Beyond that, whenever Christianity is socially approved, there will be many who will go to church for reasons that have little to do with God—for the sake of their reputation, or their business dealings, or what have you. As traditional Christian faith falls out of favor, that creates a problem for them: they don’t want to lose the connections they’ve made in the church, but they don’t want to be associated with something which is unpopular in their social circles. Their usual response is to try to drag the church along with the culture, and thus we see many in the American church changing historic Christian teaching to conform to what elite society tells us all the right-thinking people believe.
That’s been going on for a long time in the Protestant mainline, such as our former denomination, but it isn’t just there; we also see it happening now among many who would call themselves evangelicals. The church is being divided out. If we refuse to go with the flow, if we stand for Christ against the desires of the world, we need to realize that we’re in for trouble for it, and we need to accept that in advance.
Third, if we do, it matters. It matters tremendously, because this is about the cleansing of the temple. The house of God is the place on earth where God is worshipped; it’s the access point for all those in the world whom he draws to seek him. He made many promises through the Old Testament prophets that the time would come when all nations would come to Zion, to the mountain of God, to his temple and his city, to worship him and to bow before him; the church is the spiritual Zion and the inheritor of those promises.

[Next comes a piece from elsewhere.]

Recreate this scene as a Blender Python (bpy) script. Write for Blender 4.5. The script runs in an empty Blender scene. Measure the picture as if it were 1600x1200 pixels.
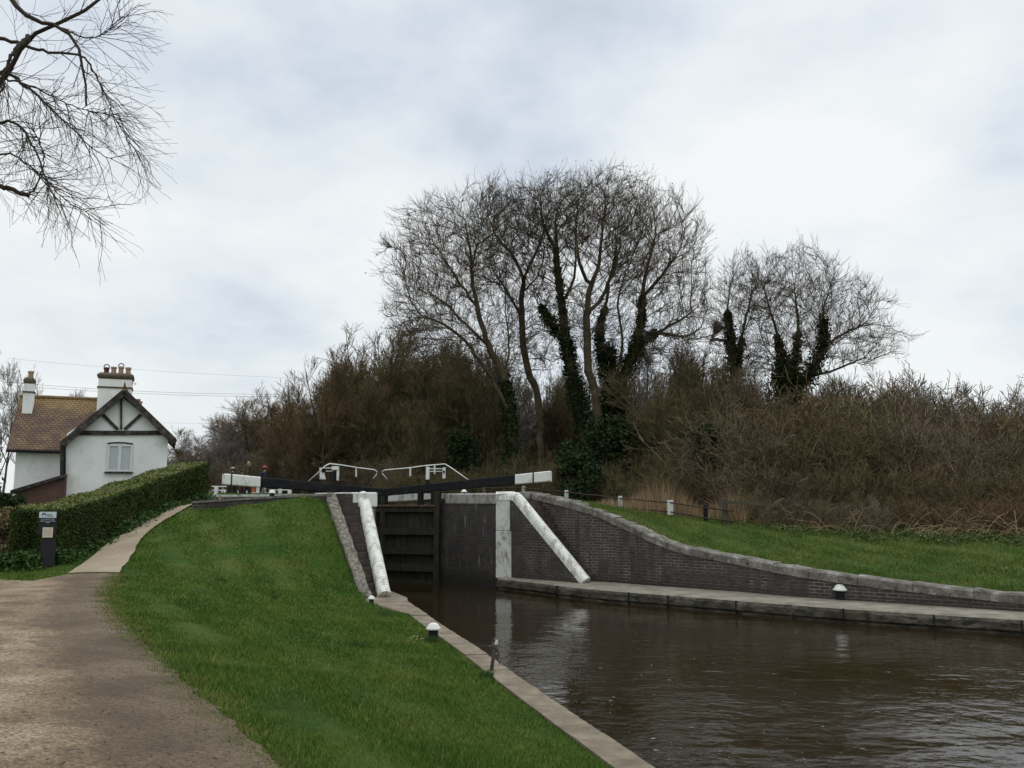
import bpy, math, random
import numpy as np
from mathutils import Vector, Matrix
random.seed(7)
RNG = np.random.default_rng(11)
PI = math.pi
scene = bpy.context.scene
COL = scene.collection

# ------------------------------------------------------------------ camera
F = 1370.0
PITCH = math.atan(178.0 / F)
EYE = 2.2
cam = bpy.data.cameras.new('camera'); cam_o = bpy.data.objects.new('camera', cam); COL.objects.link(cam_o)
cam.sensor_width = 36; cam.lens = 36 * F / 1600
cam.clip_start = 0.05; cam.clip_end = 3000
cam_o.location = (0, 0, EYE); cam_o.rotation_euler = (PI / 2 + PITCH, 0, 0)
scene.camera = cam_o
cp, sp = math.cos(PITCH), math.sin(PITCH)
def ray(px, py):
    a = (px - 800) / F; b = (600 - py) / F
    return np.array([a, cp - b * sp, sp + b * cp])
def P(px, py, d):
    r = ray(px, py); return np.array([0, 0, EYE]) + r * (d / r[1])
def G(px, py, z=0.0):
    r = ray(px, py); return np.array([0, 0, EYE]) + r * ((z - EYE) / r[2])
def zat(px, py, d): return float(P(px, py, d)[2])

# ------------------------------------------------------------------ materials
def new_mat(name):
    m = bpy.data.materials.new(name); m.use_nodes = True
    nt = m.node_tree; b = nt.nodes['Principled BSDF']
    return m, nt, b
def N(nt, t, **kw):
    n = nt.nodes.new(t)
    for k, v in kw.items():
        if k in n.inputs: n.inputs[k].default_value = v
        else: setattr(n, k, v)
    return n
def ramp(nt, fac, stops):
    r = nt.nodes.new('ShaderNodeValToRGB'); nt.links.new(fac, r.inputs[0])
    e = r.color_ramp.elements
    while len(e) < len(stops): e.new(0.5)
    for el, (p, c) in zip(e, stops):
        el.position = p; el.color = (c[0], c[1], c[2], 1) if len(c) == 3 else c
    return r.outputs[0]
def mixc(nt, fac, a, b, mode='MIX'):
    m = nt.nodes.new('ShaderNodeMix'); m.data_type = 'RGBA'; m.blend_type = mode
    for s, v in ((m.inputs[0], fac), (m.inputs[6], a), (m.inputs[7], b)):
        if hasattr(v, 'links') or hasattr(v, 'is_linked'): nt.links.new(v, s)
        elif isinstance(v, (int, float)): s.default_value = v
        else: s.default_value = (*v, 1)
    return m.outputs[2]
def pos(nt, scale=(1, 1, 1)):
    g = nt.nodes.new('ShaderNodeNewGeometry'); mp = nt.nodes.new('ShaderNodeMapping')
    nt.links.new(g.outputs['Position'], mp.inputs[0]); mp.inputs['Scale'].default_value = scale
    return mp.outputs[0]
def uvn(nt, scale=(1, 1, 1)):
    g = nt.nodes.new('ShaderNodeTexCoord'); mp = nt.nodes.new('ShaderNodeMapping')
    nt.links.new(g.outputs['UV'], mp.inputs[0]); mp.inputs['Scale'].default_value = scale
    return mp.outputs[0]
def noise(nt, vec, scale, detail=4, rough=0.55):
    n = nt.nodes.new('ShaderNodeTexNoise'); nt.links.new(vec, n.inputs['Vector'])
    n.inputs['Scale'].default_value = scale; n.inputs['Detail'].default_value = detail
    n.inputs['Roughness'].default_value = rough
    return n.outputs[0]
def bump(nt, b, h, strength, dist):
    n = nt.nodes.new('ShaderNodeBump'); nt.links.new(h, n.inputs['Height'])
    n.inputs['Strength'].default_value = strength; n.inputs['Distance'].default_value = dist
    nt.links.new(n.outputs[0], b.inputs['Normal']); return n
def spec(b, v): b.inputs['Specular IOR Level'].default_value = v

def mottled(name, cols, scale=3, rough=0.8, bumps=0.3, bscale=20, bdist=0.02, sp_=0.3, stretch=(1, 1, 1), fine=None):
    m, nt, b = new_mat(name)
    v = pos(nt, stretch)
    n1 = noise(nt, v, scale, 6, 0.62)
    k = len(cols)
    c = ramp(nt, n1, [(0.3 + 0.4 * i / (k - 1), cc) for i, cc in enumerate(cols)])
    if fine:
        n3 = noise(nt, v, fine[0], 5, 0.7)
        f = ramp(nt, n3, [(fine[2], (0, 0, 0)), (fine[2] + 0.1, (1, 1, 1))])
        c = mixc(nt, f, c, fine[1])
    nt.links.new(c, b.inputs['Base Color'])
    b.inputs['Roughness'].default_value = rough; spec(b, sp_)
    n2 = noise(nt, v, bscale, 6, 0.7); bump(nt, b, n2, bumps, bdist)
    return m

def brick_mat(name, c1, c2, mortar, stain, bw=0.225, rh=0.075, ms=0.010, wet=True, off=0.5, streak=0.64):
    m, nt, b = new_mat(name)
    u = uvn(nt)
    wob = noise(nt, u, 0.9, 2)
    vm = N(nt, 'ShaderNodeVectorMath', operation='MULTIPLY_ADD')
    nt.links.new(wob, vm.inputs[0]); vm.inputs[1].default_value = (0.0, 0.05, 0); nt.links.new(u, vm.inputs[2])
    t = nt.nodes.new('ShaderNodeTexBrick'); nt.links.new(vm.outputs[0], t.inputs['Vector'])
    t.inputs['Scale'].default_value = 1; t.inputs['Brick Width'].default_value = bw
    t.inputs['Row Height'].default_value = rh; t.inputs['Mortar Size'].default_value = ms
    t.inputs['Mortar Smooth'].default_value = 0.2; t.offset = off
    t.inputs['Color1'].default_value = (*c1, 1); t.inputs['Color2'].default_value = (*c2, 1)
    n0 = noise(nt, u, 1.3, 5, 0.65)
    mc = ramp(nt, n0, [(0.40, tuple(x * 0.25 for x in mortar)), (0.62, mortar)])
    nt.links.new(mc, t.inputs['Mortar'])
    col = t.outputs['Color']
    n1 = noise(nt, uvn(nt, (1, 0.45, 1)), 1.7, 6, 0.7)
    f = ramp(nt, n1, [(0.45, (0, 0, 0)), (0.72, (0.75, 0.75, 0.75))])
    col = mixc(nt, f, col, stain)
    n2 = noise(nt, uvn(nt, (3.5, 0.35, 1)), 2.5, 5, 0.7)      # streaks of lime
    f2 = ramp(nt, n2, [(streak, (0, 0, 0)), (streak + .12, (0.6, 0.6, 0.6))])
    col = mixc(nt, f2, col, (0.30, 0.28, 0.25))
    if wet:
        g = nt.nodes.new('ShaderNodeNewGeometry'); s = nt.nodes.new('ShaderNodeSeparateXYZ')
        nt.links.new(g.outputs['Position'], s.inputs[0])
        ad = N(nt, 'ShaderNodeMath', operation='MULTIPLY_ADD'); nt.links.new(n1, ad.inputs[0]); ad.inputs[1].default_value = 0.5
        nt.links.new(s.outputs[2], ad.inputs[2])
        f3 = ramp(nt, ad.outputs[0], [(0.12, (0.85, 0.85, 0.85)), (0.42, (0, 0, 0))])
        col = mixc(nt, f3, col, (0.018, 0.017, 0.012))        # waterline slime
    nt.links.new(col, b.inputs['Base Color']); b.inputs['Roughness'].default_value = 0.75; spec(b, 0.35)
    bump(nt, b, t.outputs['Fac'], -0.5, 0.01)
    return m

M = {}
M['brick'] = brick_mat('engineering_brick', (0.040, 0.034, 0.032), (0.070, 0.056, 0.048), (0.21, 0.185, 0.15), (0.030, 0.026, 0.023), ms=0.012)
M['brick_wet'] = brick_mat('stained_chamber_brick', (0.034, 0.028, 0.026), (0.060, 0.048, 0.042), (0.10, 0.09, 0.075), (0.022, 0.021, 0.017), ms=0.009, streak=.575)
M['brick_red'] = brick_mat('red_brick', (0.12, 0.05, 0.035), (0.16, 0.07, 0.05), (0.14, 0.12, 0.1), (0.06, 0.04, 0.03), wet=False)
M['step_brick'] = brick_mat('step_brick', (0.045, 0.034, 0.031), (0.085, 0.060, 0.052), (0.10, 0.09, 0.08), (0.05, 0.035, 0.03), bw=0.11, rh=0.167, ms=0.008, wet=False, off=0.0)
M['stone'] = mottled('weathered_stone', [(0.10, 0.09, 0.075), (0.19, 0.17, 0.145), (0.28, 0.255, 0.22)], 5, 0.9, 0.6, 18, 0.03, fine=(9, (0.07, 0.07, 0.05), 0.58))
M['stone_lichen'] = mottled('lichen_stone', [(0.075, 0.068, 0.05), (0.19, 0.17, 0.135), (0.36, 0.34, 0.29)], 13, 0.95, 0.9, 25, 0.04, fine=(24, (0.04, 0.035, 0.025), 0.56))
M['wing_stone'] = mottled('wing_stone', [(0.07, 0.062, 0.05), (0.15, 0.135, 0.11), (0.22, 0.20, 0.17), (0.40, 0.38, 0.33)], 3.5, 0.95, 0.9, 14, 0.05, fine=(11, (0.06, 0.055, 0.035), 0.56))
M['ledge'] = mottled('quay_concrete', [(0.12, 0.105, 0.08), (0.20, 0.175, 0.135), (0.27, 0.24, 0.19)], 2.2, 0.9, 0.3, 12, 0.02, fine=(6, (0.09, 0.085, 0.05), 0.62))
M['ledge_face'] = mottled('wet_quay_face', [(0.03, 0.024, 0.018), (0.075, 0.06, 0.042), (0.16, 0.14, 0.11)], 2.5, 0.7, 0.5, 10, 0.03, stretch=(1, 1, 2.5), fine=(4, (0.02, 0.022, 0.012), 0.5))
M['coping'] = mottled('towpath_stone', [(0.11, 0.088, 0.060), (0.18, 0.145, 0.10), (0.27, 0.23, 0.165)], 2.8, 0.9, 0.4, 16, 0.015, fine=(7, (0.09, 0.07, 0.05), 0.60))
M['black'] = mottled('black_paint', [(0.007, 0.007, 0.009), (0.011, 0.011, 0.013), (0.022, 0.020, 0.018)], 6, 0.75, 0.25, 30, 0.01, 0.18)
M['rust'] = mottled('rusty_iron', [(0.03, 0.022, 0.018), (0.07, 0.045, 0.03)], 8, 0.85)
M['wood_old'] = mottled('old_wood', [(0.05, 0.042, 0.03), (0.11, 0.095, 0.07)], 8, 0.9, 0.6, 30, 0.01, stretch=(1, 1, .25))
def white_paint(name, base, dirt, amount=0.6, sc=6, rings=False):
    m, nt, b = new_mat(name)
    v = pos(nt, (1, 1, 0.6))
    n1 = noise(nt, v, sc, 7, 0.7)
    f = ramp(nt, n1, [(amount - 0.06, (0, 0, 0)), (amount + 0.10, (1, 1, 1))])
    c = mixc(nt, f, base, dirt)
    n2 = noise(nt, v, 1.5, 3)
    c = mixc(nt, ramp(nt, n2, [(0.35, (0, 0, 0)), (0.7, (0.5, 0.5, 0.5))]), c, tuple(x * 0.78 for x in base))
    if rings:
        t = nt.nodes.new('ShaderNodeTexBrick'); nt.links.new(uvn(nt), t.inputs['Vector'])
        t.inputs['Scale'].default_value = 1; t.inputs['Brick Width'].default_value = 0.078; t.inputs['Row Height'].default_value = 4
        t.inputs['Mortar Size'].default_value = 0.006; t.inputs['Mortar Smooth'].default_value = 0.3; t.offset = 0
        rn = ramp(nt, noise(nt, uvn(nt), 7, 3), [(0.42, (0, 0, 0)), (0.6, (0.75, 0.75, 0.75))])
        mm = N(nt, 'ShaderNodeMath', operation='MULTIPLY'); nt.links.new(rn, mm.inputs[0]); nt.links.new(t.outputs['Fac'], mm.inputs[1])
        c = mixc(nt, mm.outputs[0], c, (0.10, 0.09, 0.07))
    nt.links.new(c, b.inputs['Base Color']); b.inputs['Roughness'].default_value = 0.6; spec(b, 0.35)
    n3 = noise(nt, v, 22, 5, 0.7); bump(nt, b, n3, 0.35, 0.01)
    return m
M['white'] = white_paint('white_paint', (0.74, 0.74, 0.68), (0.22, 0.20, 0.15), 0.60)
M['white_ring'] = white_paint('white_painted_bricks', (0.78, 0.77, 0.69), (0.30, 0.27, 0.19), 0.55, 6, True)
M['white_dirty'] = white_paint('dirty_white_paint', (0.62, 0.61, 0.56), (0.16, 0.145, 0.115), 0.54, 4)
M['render'] = white_paint('white_render', (0.86, 0.86, 0.83), (0.68, 0.66, 0.60), 0.60, 2.0)
M['pebbledash'] = M['render']
M['grey_cop'] = white_paint('faded_coping_paint', (0.34, 0.32, 0.28), (0.13, 0.115, 0.09), 0.50, 6)
M['plastic_white'] = mottled('white_frame', [(0.62, 0.63, 0.64), (0.7, 0.7, 0.7)], 3, 0.4, 0.0)
M['timber'] = mottled('black_timber', [(0.018, 0.015, 0.013), (0.04, 0.034, 0.03), (0.11, 0.10, 0.09)], 5, 0.8, 0.3, stretch=(1, 1, 1))
M['gate_wood'] = mottled('wet_gate_oak', [(0.010, 0.009, 0.006), (0.022, 0.019, 0.012), (0.042, 0.035, 0.020)], 3.5, 0.7, 0.6, 25, 0.01, stretch=(2, 2, 0.5), fine=(5, (0.028, 0.034, 0.012), 0.55))
M['moss_wood'] = mottled('mossy_plank', [(0.05, 0.037, 0.022), (0.10, 0.075, 0.045), (0.17, 0.14, 0.10)], 7, 0.95, 0.8, 25, 0.03)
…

One that we should especially remember is God’s statement in Isaiah 56, “My house shall be called a house of prayer for all nations.” I say we should remember it because of something Jesus did—twice—which I’m sure Peter never forgot. The high priest set up a religious marketplace in the Court of the Gentiles; it probably made him a lot of money, but it also made it impossible for Gentiles to worship in the Temple. They probably couldn’t even hear what was going on in the inner courts over the sounds of animals and money and business deals. When Jesus saw this, he flipped over the tables and drove out animals and moneychangers alike, denouncing the whole thing in the words of Isaiah 56: “My house shall be called a house of prayer for all nations, but you have made it a den of thieves!”
The worship of God had to be pure because those whom God was calling needed to be able to answer that call. It wasn’t, so Jesus purified it by driving out those who weren’t in that courtyard to worship. God’s judgment on the church is the separation of those who are focused on worshipping him, who are learning to love to worship him, from those who, in the last analysis, are really worshipping something else. It’s God renewing his church as a people who worship him in spirit and in truth, and whose worship is pure—as pure as we ever manage, anyway—so that those who come are led and taught to turn away from the idols of our culture and worship him alone.